| BRIEF |
Leave out the pictures and set down exactly the lines from the start of the listing through the one with "30, 0.95, coords='w')", both included.

>>>>

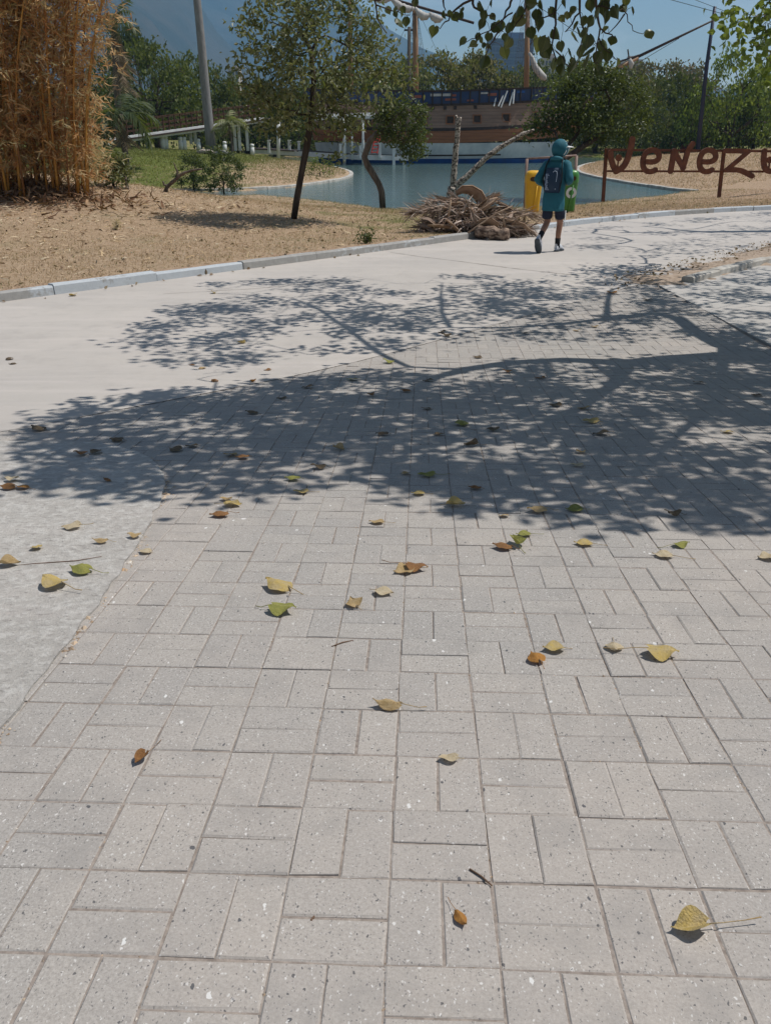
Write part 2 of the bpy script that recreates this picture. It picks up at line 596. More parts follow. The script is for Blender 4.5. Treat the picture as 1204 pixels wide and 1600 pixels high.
K2 = resample(smooth_pl(KERB), 150)
R2 = resample(smooth_pl(ROADR), 150)
t = np.linspace(0, 1, 16)[None, :, None]
P = K2[:, None, :] * (1 - t) + R2[:, None, :] * t
P = np.concatenate([P, zpave(P[..., 1:2]) + 0.004], -1)
idx = np.arange(150 * 16).reshape(150, 16)
F = np.stack([idx[:-1, :-1], idx[:-1, 1:], idx[1:, 1:], idx[1:, :-1]], -1).reshape(-1, 4)
tag(mobj('road', mesh_np('road', P.reshape(-1, 3), F, True), M['road']), kind='structure')
# fine joints sawn across the road concrete
mb = MB()
M['crack'] = plain('crack_dirt', (0.12, 0.10, 0.085), (0.2, 0.17, 0.14), 30, 0.95, coords='w')


def surface_line(mb, pts, w, dz, wob=0.0):
    pts = resample(np.array(pts), max(3, int(np.hypot(*np.diff(np.array(pts), axis=0).T).sum() / 0.12)))
    for a, b in zip(pts[:-1], pts[1:]):
        d = (b - a) / (np.linalg.norm(b - a) + 1e-9)
        n = np.array([-d[1], d[0]])
        w0 = w * random.uniform(0.6, 1.3)
        q = [a + n * w0, a - n * w0, b - n * w0, b + n * w0]
        mb.add([(x, y, float(zpave(y)) + dz) for x, y in q], [(0, 1, 2, 3)])


def gxy(px, py):
    p = ground(px, py)
    return (p[0], p[1])


surface_line(mb, [gxy(610, 395), gxy(660, 402), gxy(725, 410), gxy(800, 420), gxy(900, 431)], 0.008, 0.008)
surface_line(mb, [gxy(255, 460), gxy(400, 452), gxy(520, 440)], 0.005, 0.008)
tag(mb.build('road_joint', M['crack']), kind='structure')

# ---------------- paving of pairs of bricks laid in a basket weave
PSI = math.radians(2.4)
PO = np.array([0.0, 0.9976])
UA = np.array([math.cos(PSI), -math.sin(PSI)])
VA = np.array([math.sin(PSI), math.cos(PSI)])
CELL = 0.2
APRON_X = 3.77
# rough concrete pad with one rounded corner, beside the paving
pad = [(-6.0, -2.0), (-0.985, -2.0), (-0.98, 1.7), (-0.97, 2.6), (-1.0, 3.2), (-1.06, 3.7), (-1.16, 4.05), (-1.34, 4.36), (-1.6, 4.58), (-1.95, 4.66), (-2.6, 4.62), (-6.0, 1.2)]
pad = np.array(pad)
pave = empty('pavement', (0, 0, 0))
tag(pave, kind='structure')

gx2 = np.arange(-3.4, APRON_X + 0.02, 0.07)
gy2 = np.arange(-1.0, 13.3, 0.07)
X, Y = np.meshgrid(gx2, gy2)
ok = (side(X, Y, ROADR) < 0.5)
idx = np.arange(X.size).reshape(X.shape)
Fq = np.stack([idx[:-1, :-1], idx[:-1, 1:], idx[1:, 1:], idx[1:, :-1]], -1)
keep = ok[:-1, :-1] & ok[1:, 1:]
me = mesh_np('sand_bed', np.stack([X, Y, zpave(Y) - 0.0026 + 0.4 * (0.0022 * np.sin(3.1 * X + 1.7 * Y) + 0.0018 * np.sin(5.3 * Y - 2.2 * X)) + 0.0006 * np.sin(X * 7.1 + 2 * np.sin(Y * 3.3)) * np.cos(Y * 6.3 + X)], -1).reshape(-1, 3), Fq[keep].reshape(-1, 4), True)
mobj('sand_bed', me, M['joint'], pave)


def brick_verts(L, W, ch=0.0042, h=0.03, jit=None):
    """a paver lying along X, top at z = 0"""
    x, y = L / 2, W / 2
    top = [(-x + ch, -y + ch, 0), (x - ch, -y + ch, 0), (x - ch, y - ch, 0), (-x + ch, y - ch, 0)]
    mid = [(-x, -y, -ch * 0.8), (x, -y, -ch * 0.8), (x, y, -ch * 0.8), (-x, y, -ch * 0.8)]
    bot = [(-x, -y, -h), (x, -y, -h), (x, y, -h), (-x, y, -h)]
    V = np.array(top + mid + bot)
    if jit is not None:
        V = V + jit
    Fb = [(0, 1, 2, 3)]
    for k in range(4):
        j = (k + 1) % 4
        Fb += [(4 + k, 4 + j, j, k), (8 + k, 8 + j, 4 + j, 4 + k)]
    return V, np.array(Fb)


bricks = []
for j in range(-6, 62):
    for i in range(-20, 26):
        for s in (0, 1):
            if (i + j) % 2 == 0:      # both bricks point away from the camera
                u, v, yaw = (i + 0.25 + 0.5 * s) * CELL, (j + 0.5) * CELL, math.pi / 2
            else:
                u, v, yaw = (i + 0.5) * CELL, (j + 0.25 + 0.5 * s) * CELL, 0.0
            p = PO + UA * u + VA * v
            if p[0] > APRON_X - 0.03 or p[1] < -0.3:
                continue
            bricks.append((p[0], p[1], yaw))
bricks = np.array(bricks)
sd = side(bricks[:, 0], bricks[:, 1], ROADR)
inpad = inside(bricks[:, 0], bricks[:, 1], pad) & (pdist(bricks[:, 0], bricks[:, 1], np.vstack([pad, pad[:1]])) > 0.12)
bricks = bricks[(sd < 0.1) & ~inpad]
P3 = np.column_stack([bricks[:, 0], bricks[:, 1], zpave(bricks[:, 1])])
px, py, zc = proj(P3)
inview = (zc > 0.3) & (px > -25) & (px < 1229) & (py > 0) & (py < 1650)
order = np.argsort(np.where(inview, zc, 1e6))
single = order[:300]
rest = order[300:]
variants = []
for k in range(8):
    jit = rng.normal(0, 0.0009, (12, 3))
    jit[:, 2] = np.where(np.arange(12) < 8, rng.normal(0, 0.0003, 12), 0)
    V, Fb = brick_verts(CELL - 0.0022 - 0.0010 * (k % 3), CELL / 2 - 0.0018 - 0.0006 * (k % 2), 0.0022 + 0.0008 * (k % 4), jit=jit)
    me = mesh_np('paver', V, Fb)
    me.materials.append(M['paver'])
    variants.append(me)


def slope_at(y):
    return float((zpave(y + 0.05) - zpave(y - 0.05)) / 0.1)


def brick_pose(x, y, yaw):
    big = 0.0022 * math.sin(3.1 * x + 1.7 * y) + 0.0018 * math.sin(5.3 * y - 2.2 * x)
    z = float(zpave(y)) + float(np.clip(rng.normal(0, 0.0004), -0.0005, 0.0008)) + (rng.uniform(0, 0.0028) if rng.random() < 0.22 else 0) + big * 0.4
    Mx = Matrix.Rotation(math.atan(slope_at(y)) + float(np.clip(rng.normal(0, 0.003), -0.006, 0.006)), 4, 'X') @ Matrix.Rotation(float(np.clip(rng.normal(0, 0.003), -0.006, 0.006)), 4, 'Y') @ Matrix.Rotation(yaw - PSI + rng.normal(0, 0.006), 4, 'Z')
    return Matrix.Translation((x + rng.normal(0, 0.0009), y + rng.normal(0, 0.0009), z)) @ Mx


for n_, k in enumerate(single):
    o = bpy.data.objects.new('paver', variants[rng.integers(8)])
    o.matrix_world = brick_pose(*bricks[k])
    link(o, pave)
Vs, Fs, b = [], [], 0
for k in rest:
    jit = rng.normal(0, 0.0009, (12, 3))
    V, Fb = brick_verts(CELL - 0.0030, CELL / 2 - 0.0024, 0.0030, jit=jit)
    Mx = np.array(brick_pose(*bricks[k]))
    Vs.append(V @ Mx[:3, :3].T + Mx[:3, 3])
    Fs.append(Fb + b)
    b += 12
o = mobj('far_pavers', mesh_np('far_pavers', np.vstack(Vs), np.vstack(Fs)), M['paver'], pave)
tag(o, kind='stuff')

# grit, crumbs and bits of dry leaf gathered in the joints
M['grit'] = leafmat('joint_grit', [(0.42, 0.27, 0.16), (0.55, 0.45, 0.34), (0.25, 0.17, 0.11), (0.6, 0.55, 0.48)], 0, 0.9, 0.1)
Vs, Fs, b = [], [], 0
for k in range(5200):
    i, j = rng.integers(-10, 16), rng.integers(-2, 20)
    if rng.random() < 0.75:
        u, v = i * CELL + rng.normal(0, 0.0016), j * CELL + rng.random() * CELL
    else:
        u, v = i * CELL + rng.random() * CELL, j * CELL + rng.normal(0, 0.0016)
    x, y = PO + UA * u + VA * v
    if noise_val := (math.sin(x * 7.3) * math.cos(y * 5.1) + math.sin(x * 2.1 + y * 3.3)) < -0.2:
        continue
    if x < -0.9 and y < 4:
        continue
    L = rng.uniform(0.0012, 0.0045)
    a = rng.random() * 6.28
    c = np.array([x, y, float(zpave(y)) - 0.0025])
    d = np.array([math.cos(a), math.sin(a), rng.normal(0, 0.3)]) * L
    e = np.array([-math.sin(a), math.cos(a), rng.normal(0, 0.3)]) * L * rng.uniform(0.3, 0.8)
    Vs.append(np.array([c - d, c + e, c + d, c - e, c + (0, 0, L * 0.7)]))
    Fs.append(np.array([(0, 1, 4), (1, 2, 4), (2, 3, 4), (3, 0, 4)]) + b)
    b += 5
o = mobj('joint_grit', mesh_np('joint_grit', np.vstack(Vs), np.vstack(Fs)), M['grit'], pave)
tag(o, kind='stuff')

# ---------------- rough concrete pad and the smooth apron on the other side
def sheet(name, poly, mat, dz, depth=0.05, step=0.3, chamfer=0.0):
    """a slab that follows the paving slope"""
    bm = bmesh.new()
    vs = [bm.verts.new((x, y, 0)) for x, y in poly]
    f = bm.faces.new(vs)
    if f.normal.z < 0:
        f.normal_flip()
    xs, ys = poly[:, 0], poly[:, 1]
    for ax, lo, hi in ((0, xs.min(), xs.max()), (1, ys.min(), ys.max())):
        for c in np.arange(lo + step, hi, step):
            co, no = ((c, 0, 0), (1, 0, 0)) if ax == 0 else ((0, c, 0), (0, 1, 0))
            bmesh.ops.bisect_plane(bm, geom=bm.verts[:] + bm.edges[:] + bm.faces[:], plane_co=co, plane_no=no)
    top = bm.faces[:]
    r = bmesh.ops.extrude_face_region(bm, geom=top)
    for v in [g for g in r['geom'] if isinstance(g, bmesh.types.BMVert)]:
        v.co.z += 1.0
    for v in bm.verts:
        h = dz if v.co.z > 0.5 else dz - depth
        v.co.z = float(zpave(v.co.y)) + h
    bmesh.ops.recalc_face_normals(bm, faces=bm.faces[:])
    me = bpy.data.meshes.new(name)
    bm.to_mesh(me)
    bm.free()
    return tag(mobj(name, me, mat), kind='structure')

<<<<

| RESPONSE TO THIS TASK |
Write part 2 of the bpy script that recreates this picture. It picks up at line 596. More parts follow. The script is for Blender 4.5. Treat the picture as 1204 pixels wide and 1600 pixels high.
K2 = resample(smooth_pl(KERB), 150)
R2 = resample(smooth_pl(ROADR), 150)
t = np.linspace(0, 1, 16)[None, :, None]
P = K2[:, None, :] * (1 - t) + R2[:, None, :] * t
P = np.concatenate([P, zpave(P[..., 1:2]) + 0.004], -1)
idx = np.arange(150 * 16).reshape(150, 16)
F = np.stack([idx[:-1, :-1], idx[:-1, 1:], idx[1:, 1:], idx[1:, :-1]], -1).reshape(-1, 4)
tag(mobj('road', mesh_np('road', P.reshape(-1, 3), F, True), M['road']), kind='structure')
# fine joints sawn across the road concrete
mb = MB()
M['crack'] = plain('crack_dirt', (0.12, 0.10, 0.085), (0.2, 0.17, 0.14), 30, 0.95, coords='w')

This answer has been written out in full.